Находясь в Швейцарии, тов. Ленин много размышлял о революции. Он все продумал: государственные языки этой славной страны - французский, немецкий и итальянский. Бунт раскинется на всю Европу, ведь военным разрешено хранить табельное оружие дома, и, должным образом сагитированные, они примутся палить во врагов революции. Тем временем революция происходила в России, и Ленин был вынужден несколько скорректировать свои прозападнические настроения, дабы вернуться домой, не растратив пыла. Ильич эмпирически доказал, что существуют народы, испытывающие натуральную ненависть к капитализму. Наверняка на палубе "Granma" Эрнесто Че Гевара вспоминал заветы учителя. Может быть, в боливийской сельве, трясясь и харкая, как огромная залаявшая такса, он искренне верил в то, что коммунизм близок.
Эрнесто считал, что сознание людей можно, как реку, повернуть в другое русло. Он, красавчик, уповал на растворение индивида в разрушительном экстазе - сам о том нисколько не ведая, превратил революцию в неореволюцию. Как политическая группа отряд Че, по всей видимости, не состоялся - то был эстетический коллапс на самом левом фланге кубинского движения протеста. В отличие от предельно пристойного Ленина Эрнесто оказался уголовником расширенного масштаба. Если, следуя классификации Хаким-бея, мы станем делить людей на обывателей - чиновников Системы, интеллигентов, обслуживающих Систему с разной степенью капризности, и маргиналов, нужно признать, что на ранних стадиях Эрнесто вышел за предел течения, объявил реальности романтический джихад.

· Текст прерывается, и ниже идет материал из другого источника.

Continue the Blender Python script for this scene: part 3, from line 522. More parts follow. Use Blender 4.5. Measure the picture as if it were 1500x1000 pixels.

В условиях неотвратимой замены антибуржуазного бешенства масс на банальную диктатуру Че смог сохранить себя лишь ценой замены своих политических задач эстетическими. Че был тем, кто приравнял идею революции к экстазу, сродни сексуальному. Отбросив внятные исторические предпосылки для грандиозной бойни, он выпустил зверя полного отрицания.
Кажется, его пытали на рассвете в осаждаемой изголодавшимися орангутангами халупе, но признаваться было в сущности не в чем. Он не исповедовал идей, после себя ни одной не оставил. В его стремлении опередить процесс революционного развития каких-то ничтожных стран различим не личностный экспромт, а творческая импотенция. Мальчик из зажиточной семьи, студент, подаривший своему социальному классу плюшевого медвежонка, бунтарь без дара бунтовать... Станцевав на гробу обывательских ценностей, Эрнесто лишил себя обывательских радостей и на пике революционного волюнтаризма ощутил свое бесплодие.
Он, очевидно, страдал своего рода гиперкритичностью. Усиливая негативные стороны социального мира, увы, не обладал внутренним позитивом и в некий момент превратился в критического паразита. Призывая к свержению эксплуататорских режимов, Че сам не заметил, как начал от них питаться. Иными словами, стимулом его деятельности было всякое, даже несущественное несовершенство - он не желал поверить, что привычки обходятся людям дешевле мужества - особенно привычка жрать. По большому счету Че превратился в обывателя от революции. Его навязчивый нигилистический пафос в чем-то сродни разговорам о продуктах и комедиях.
Я слышал, что недавно в Москве открылся ресторан "Че Гевара". Официантки там ходят в хаки, а на стенах - красные лозунги.
Это именно то, чего Эрнесто заслужил.